Mas isto, o governo não faz. Porque isto seria reformar e o governo faz que reforma mas não reforma. Pode haver, e bem, parcerias público-privadas no plano nacional. Mas o governo não as quer regulamentar no plano local. É esta atitude permanente de dois pesos e duas medidas que faz da acção do governo, agora no que respeita ao poder local, uma acção injusta, arbitrária e sem qualquer sentido».
Apresentadas estas que considera serem as «principais divergências de fundo» Relvas afirma que, para além de ser a «lei da oportunidade perdida», ela é também «a lei que consegue bater o recorde de violações à constituição». Por isso, afirma, «ou a lei é mudada na especialidade ou então não deixaremos de suscitar junto do tribunal constitucional a apreciação da sua constitucionalidade».


Albuquerque pede esclarecimento
Nesta mesma sessão, o deputado oureense Mário Albuquerque, pediu um esclarecimento sobre este mesmo tema.
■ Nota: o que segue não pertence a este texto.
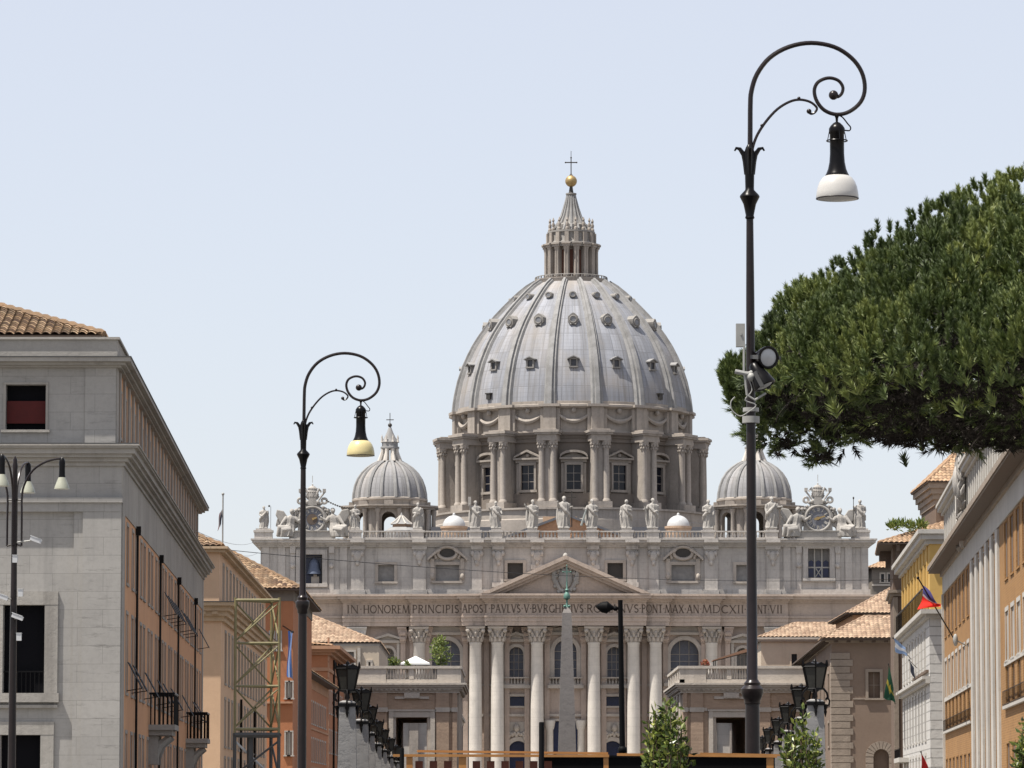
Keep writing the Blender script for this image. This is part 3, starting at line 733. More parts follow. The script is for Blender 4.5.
# --- attic storey
AT0, AT1 = fz(594.9), fz(545.5)
A_small = [(507.5,523,563,579),(378,394,565,581.5)]; A_big = [(435.5,459,565,581)]
ah, abig, abell = [], [], []
for a, c, t, d in A_small:
    for p, q in ((a,c),(mir(c),mir(a))): ah.append((fx(p), fx(q), fz(d), fz(t)))
for a, c, t, d in A_big:
    for p, q in ((a,c),(mir(c),mir(a))): abig.append((fx(p), fx(q), fz(d), fz(t)))
bellL = (fx(300.5), fx(322), fz(583.5), fz(554.5)); bellR = (fx(808.5), fx(830.3), fz(578), fz(548.5))
nich = (fx(862.5), fx(868), fz(576), fz(556))
b = MB(MF); b.wall(XL+1.5, XR-1.5, AT0, AT1, ah+abig+[bellL, bellR, nich], 1.6)
b.box(nich[0], nich[1], -1.7, -0.8, nich[2], nich[3])
b.M = None
for x in (XL+1.5, XR-1.5): b.face([(x,FY,AT0),(x,FY+30,AT0),(x,FY+30,AT1),(x,FY,AT1)])
b.face([(XL+1.5,FY+30,AT0),(XR-1.5,FY+30,AT0),(XR-1.5,FY+30,AT1),(XL+1.5,FY+30,AT1)]); b.face([(XL+1.5,FY,AT1-.05),(XR-1.5,FY,AT1-.05),(XR-1.5,FY+30,AT1-.05),(XL+1.5,FY+30,AT1-.05)])
b.build('attic_wall', M['attic'], BAS)
for k, h in enumerate(ah): window(BAS, MF, h, M['frame'], M['pane_grey'] if k >= 2 else M['bronze'], 0.55, 0.55, 0.28, 0.15, name='attic_window')
for h in abig:
    o = window(BAS, MF, h, M['frame'], M['pane_grey'], 0.5, 0.6, 0.3, 0.2, name='attic_window')
    u0, u1, z0, z1 = h; um = (u0+u1)/2; hw = (u1-u0)/2+1.5; b = MB(MF); zz = z1+0.75
    for sg in (-1, 1):
        pts_o = [(um+sg*hw*(1-k/6), zz+0.5+2.1*math.sin(PI/2*k/6)) for k in range(5)]; pts_i = [(p[0], p[1]-0.5) for p in pts_o]
        for k in range(4): b.prism([pts_o[k],pts_o[k+1],pts_i[k+1],pts_i[k]], -0.03, 1.1)
        b.box(um+sg*(hw-0.9)-0.35, um+sg*(hw-0.9)+0.35, -0.03, 0.45, z0-0.3, zz+0.4); b.ball((um+sg*(hw-0.9), 0.4, z0+0.8), 0.45, 6, sz=1.6)
        b.tube([(um+sg*2.0,0.4,zz+0.4),(um+sg*2.4,0.4,zz+1.3),(um+sg*1.7,0.4,zz+2.2),(um+sg*1.2,0.4,zz+2.4)], [0.3,0.35,0.3,0.2], 6)
    ring = [(um+1.75*math.cos(2*PI*k/20), 0.55, zz+1.45+1.15*math.sin(2*PI*k/20)) for k in range(21)]; b.tube(ring, 0.32, 6, False)
    b.prism([(um+2.0*math.cos(2*PI*k/16), zz+1.45+1.35*math.sin(2*PI*k/16)) for k in range(16)], -0.04, 0.4)
    b.build('hood', M['frame'], o)
    b = MB(MF); b.prism([(um+1.5*math.cos(2*PI*k/16), zz+1.45+0.95*math.sin(2*PI*k/16)) for k in range(16)], 0.3, 0.45); b.build('oculus', M['bronze'], o)
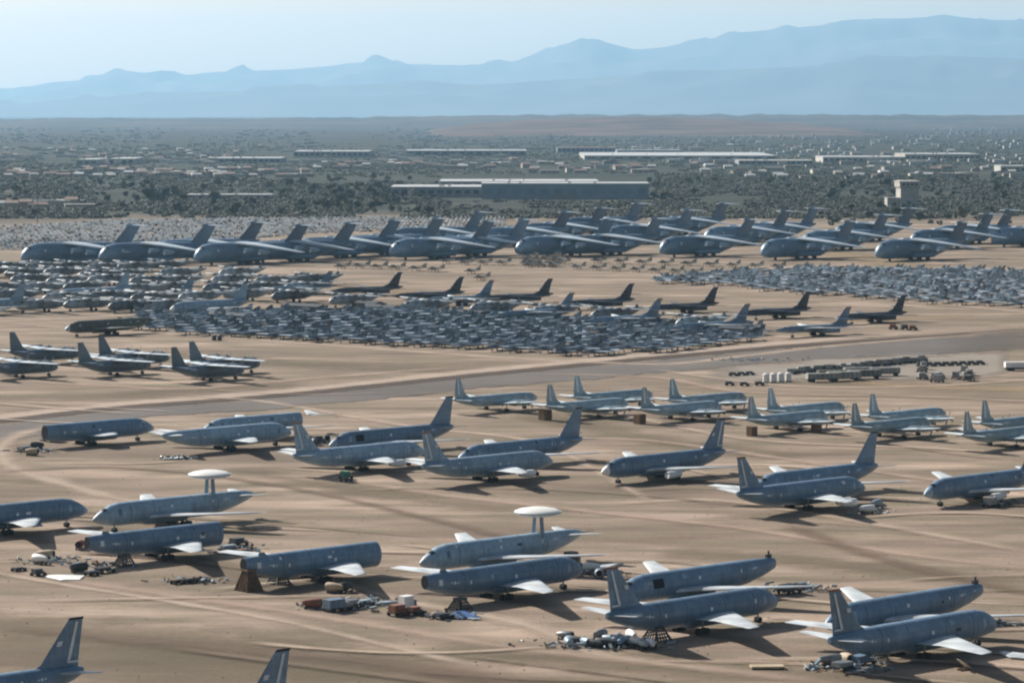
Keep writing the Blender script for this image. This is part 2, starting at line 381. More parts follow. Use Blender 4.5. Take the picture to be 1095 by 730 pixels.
# ------------------------------------------------------------------ propeller aircraft
def prop_plane(name, st, wing, finp, stab, engx, mat, wmat, label, cat, group, boom=None, stripe=None, blades=4, pr=2.05, ginfo=None, er=.6):
    root = empty(name, (0,0,0), 0, label, cat, group)
    st = sorted(st)
    MB().loft(body_rings(st, 20)).build('fuselage', mat, root)
    nx = st[-1][0]
    c = MB()
    for s in (0,1):
        for k in range(2):
            a0 = 40+k*22; aa, ab = (a0,a0+19) if s == 0 else (180-a0-19,180-a0)
            patch(st, nx-3.0, nx-2.0, aa, ab, .03, 2, 2, c)
    c.build('cockpit_window', GLASS, root)
    rle, rch, tle, tch = wing
    for s in (1,-1):
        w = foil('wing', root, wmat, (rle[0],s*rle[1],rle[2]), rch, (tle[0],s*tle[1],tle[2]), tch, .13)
        for y in engx:
            t = (y-rle[1])/(tle[1]-rle[1]); x = rle[0]+(tle[0]-rle[0])*t; z = rle[2]+(tle[2]-rle[2])*t
            e = MB(); e.round_x([(3.2,.2),(2.8,er*.7),(1.8,er),(-1.0,er*1.05),(-3.6,er*.4)], (x,s*y,z-.15), 12)
            eo = e.build('engine', mat, root)
            p = MB()
            for k in range(blades):
                a = k*2*math.pi/blades+.4; dy, dz = math.cos(a), math.sin(a)
                p.add([(x+2.95,s*y-dz*.12,z-.15+dy*.12),(x+3.05,s*y+dz*.12,z-.15-dy*.12),(x+3.05,s*y+dy*pr+dz*.18,z-.15+dz*pr-dy*.18),(x+2.95,s*y+dy*pr-dz*.18,z-.15+dz*pr+dy*.18)], [(0,1,2,3)])
            p.build('propeller', DARKSTEEL, eo)
        foil('tailplane', root, wmat, (stab[0],s*.5,stab[2]), stab[3], (stab[0]-stab[4],s*stab[1],stab[2]+.1), stab[3]*.5, .1)
        star_mark(st, st[0][0]*.45, 20 if s==1 else 160, .6, root, s)
    fo = foil('tail_fin', root, mat, finp[0], finp[1], finp[2], finp[3], .09, mids=finp[4] if len(finp)>4 else (), vertical=True, roll_tip=False)
    if stripe:
        h0, h1 = finp[0][2]+1.2, finp[2][2]-.2
        xb, xt = finp[0][0]-finp[1]+.9, finp[2][0]-finp[3]+.35
        for s in (1,-1):
            MB().add([(xb,s*.22,h0),(xb+.8,s*.24,h0),(xt+.6,s*.16,h1),(xt,s*.12,h1)], [(0,1,2,3)]).build('rudder_stripe', stripe, fo)
    if boom: MB().tube((st[0][0]+.3,0,boom[1]),(st[0][0]-boom[0],0,boom[1]),.22,.12,8).build('tail_boom', STEEL, root)
    gx, my, zt = ginfo
    gear(root, gx, 0, st_at(st,gx)[1]-st_at(st,gx)[3]+.3, .45, 1, 'nose_gear')
    for s in (1,-1): gear(root, 0, s*my, zt, .55, 1)
    return root

PST = [(16.2,2.9,.1,.1),(15.7,2.92,.6,.6),(14.6,3.0,1.1,1.15),(13,3.15,1.55,1.6),(10.5,3.25,1.72,1.72),(0,3.25,1.73,1.73),(-7,3.3,1.65,1.65),(-11,3.6,1.2,1.25),(-14.5,4.0,.65,.75),(-16.5,4.2,.25,.3)]
patrol0 = prop_plane('patrol_plane', PST, ((4.5,1.3,2.3),5.8,(2.4,15.2,3.6),2.4), ((-9.8,0,4.4),6.2,(-14.0,0,10.2),1.7,[((-12.1,0,5.8),4.1)]),
    (-13.0,6.5,4.3,3.4,1.6), (4.4,9.0), PATROL, PATROLW, None, 'patrol plane', 'grey propeller patrol planes below the taxiway', boom=(2.6,4.2), stripe=STRIPE, ginfo=(11,4.4,2.6), er=.85)
CST = [(15.0,2.6,.15,.15),(14.6,2.7,.8,.8),(13.6,2.9,1.45,1.4),(12,3.15,1.95,1.9),(10,3.25,2.13,2.13),(-4,3.25,2.13,2.13),(-8,3.7,1.8,1.65),(-11.5,4.4,1.2,1.0),(-14.2,4.9,.5,.45)]
cargo0 = prop_plane('propeller_transport', CST, ((3.6,1.0,5.2),5.0,(2.6,20.0,5.6),2.3), ((-6.5,0,5.2),7.2,(-12.0,0,11.6),2.1,[((-8.6,0,6.2),5.3)]),
    (-10.2,7.8,5.1,3.6,1.5), (4.9,9.9), CARGO, CARGOW, None, 'transport plane', 'propeller transports on the left above the taxiway', ginfo=(11.5,2.1,1.6), er=.65)

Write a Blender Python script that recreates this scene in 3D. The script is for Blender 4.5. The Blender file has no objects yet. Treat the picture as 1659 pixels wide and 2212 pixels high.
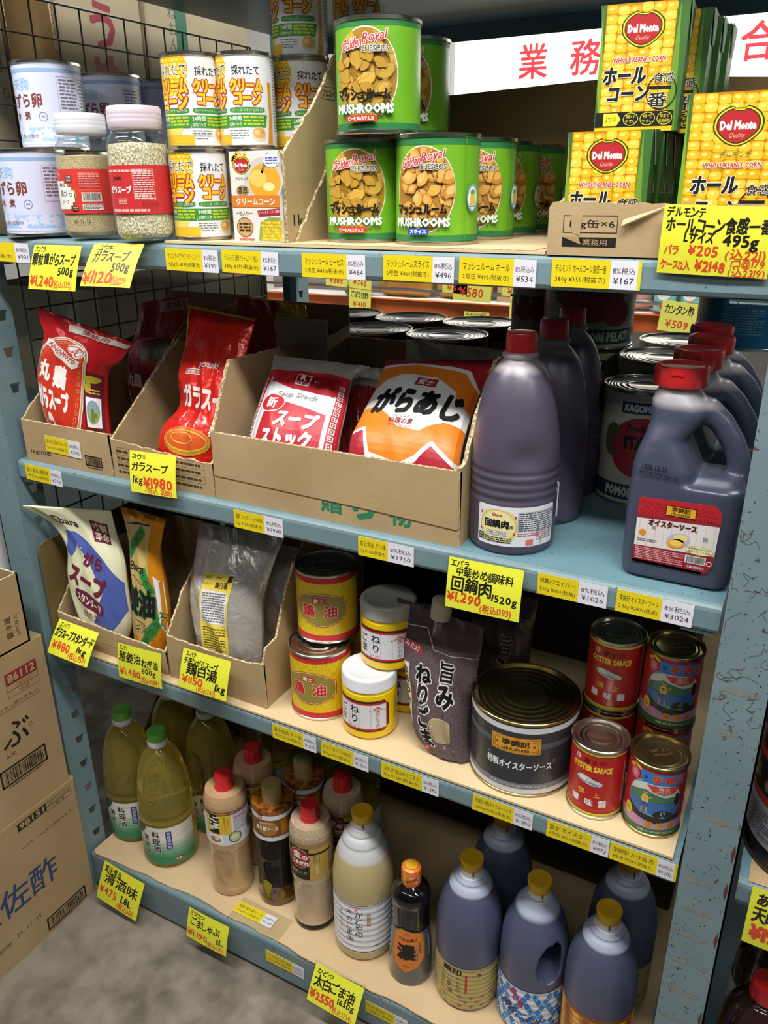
import bpy, math, random
from mathutils import Vector, Matrix, noise
from mathutils.geometry import tessellate_polygon
random.seed(11)
SC = bpy.context.scene
COL = SC.collection
PI = math.pi
# ------------------------------------------------------------------ camera
cam = bpy.data.objects.new('camera', bpy.data.cameras.new('camera'))
COL.objects.link(cam)
cam.data.sensor_fit = 'VERTICAL'; cam.data.sensor_height = 24.0
cam.data.lens = 1729.25 * 24.0 / 2212.0
cam.data.clip_start = 0.05
YAW, PITCH, ROLL = 0.49670, 0.38384, -0.00818
fwd = Vector((-math.sin(YAW)*math.cos(PITCH), math.cos(YAW)*math.cos(PITCH), -math.sin(PITCH)))
rt = Vector((math.cos(YAW), math.sin(YAW), 0)); up = rt.cross(fwd)
r2 = rt*math.cos(ROLL) + up*math.sin(ROLL); u2 = up*math.cos(ROLL) - rt*math.sin(ROLL)
cam.matrix_world = Matrix(((r2.x, u2.x, -fwd.x, 1.1975), (r2.y, u2.y, -fwd.y, -0.8632), (r2.z, u2.z, -fwd.z, 1.4522), (0, 0, 0, 1)))
SC.camera = cam
# ------------------------------------------------------------------ light
SC.view_settings.view_transform = 'Standard'; SC.view_settings.look = 'None'
SC.view_settings.gamma = 1.0; SC.view_settings.use_curve_mapping = False
SC.view_settings.exposure = -0.05
w = bpy.data.worlds.new('world'); SC.world = w; w.use_nodes = True
w.node_tree.nodes['Background'].inputs[0].default_value = (0.80, 0.9, 1.0, 1)
w.node_tree.nodes['Background'].inputs[1].default_value = 0.035
def area(name, loc, sx, sy, power, col, rot=(0, 0, 0)):
    l = bpy.data.lights.new(name, 'AREA'); l.shape = 'RECTANGLE'; l.size = sx; l.size_y = sy
    l.energy = power; l.color = col
    o = bpy.data.objects.new(name, l); o.location = loc; o.rotation_euler = rot; COL.objects.link(o)
CW = (1.0, 0.985, 0.95)
for nm, x, p in (('a', -0.35, 30), ('b', 1.25, 36), ('c', 2.85, 20)):
    area('aisle_lamp_'+nm, (x, -0.68, 2.62), 1.25, 0.16, p*1.12, CW, (0.15, 0, 0))
    area('front_aisle_lamp_'+nm, (x, -1.75, 2.62), 1.25, 0.16, p*0.20, CW, (0.4, 0, 0))
area('far_aisle_lamp_a', (-0.6, 1.35, 2.75), 1.25, 0.2, 46, CW)
area('far_aisle_lamp_b', (1.3, 1.35, 2.75), 1.25, 0.2, 46, CW)
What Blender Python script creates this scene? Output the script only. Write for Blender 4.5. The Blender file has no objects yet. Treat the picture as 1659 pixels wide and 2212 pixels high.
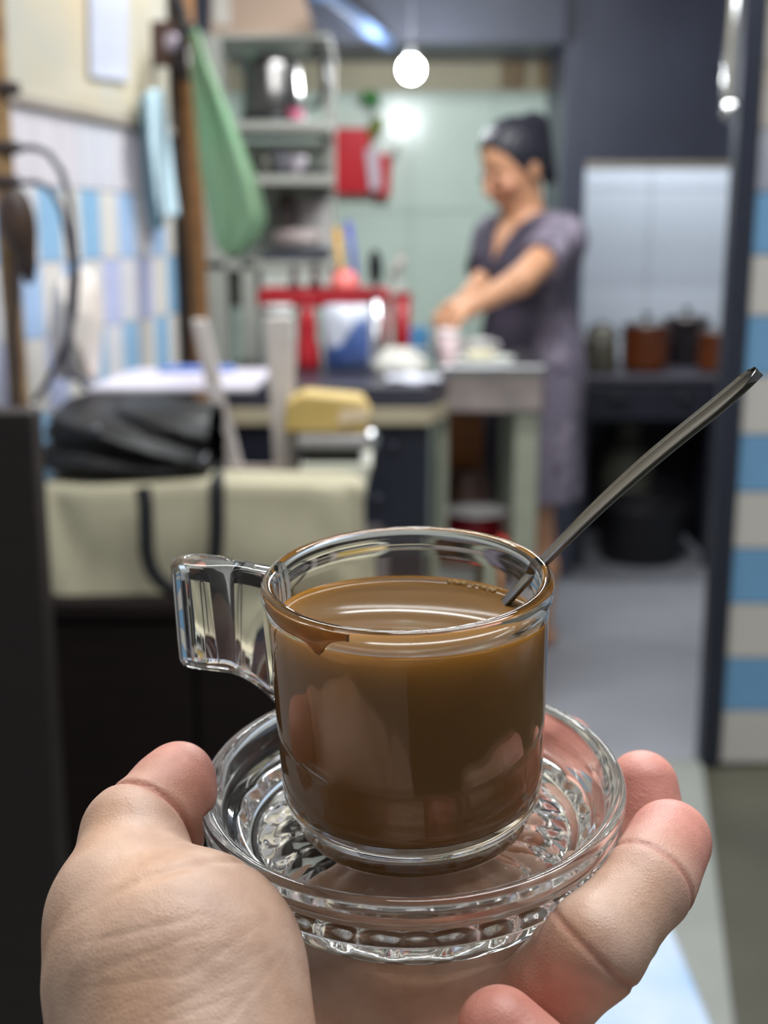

Considerando, também ele, esta lei como «uma ofensiva, sem precedentes, à autonomia do Poder Local, retirando-lhe dinheiro e competências e impondo-lhe regras e tutelas que, de todo, colidem com a sua legitimidade e mais profunda matriz democrática». Albuquerque afirma ter reflectido também como ex-autarca ao questionar o deputado da maioria socialista, Pita Ameixa, se este «não acha que estamos perante uma Proposta que, a ser aprovada, representa um lamentável retrocesso no já longo e valioso percurso do Poder Local, sobretudo pela sua feição manifestamente centralista?
Não acha que estão feridos os princípios da autonomia, da coesão territorial, da subsidariedade e do associativismo inter-municipal, como conquistas de inestimável dimensão, bem como os próprios textos constitucionais em matéria de impostos?
Finalmente, como o enunciou o Governo, na respectiva Exposição de Motivos, acha, muito sinceramente, que existam razões substantivas, a partir de agora, para que os Municípios comecem a estar menos dependentes das receitas oriundas da construção?».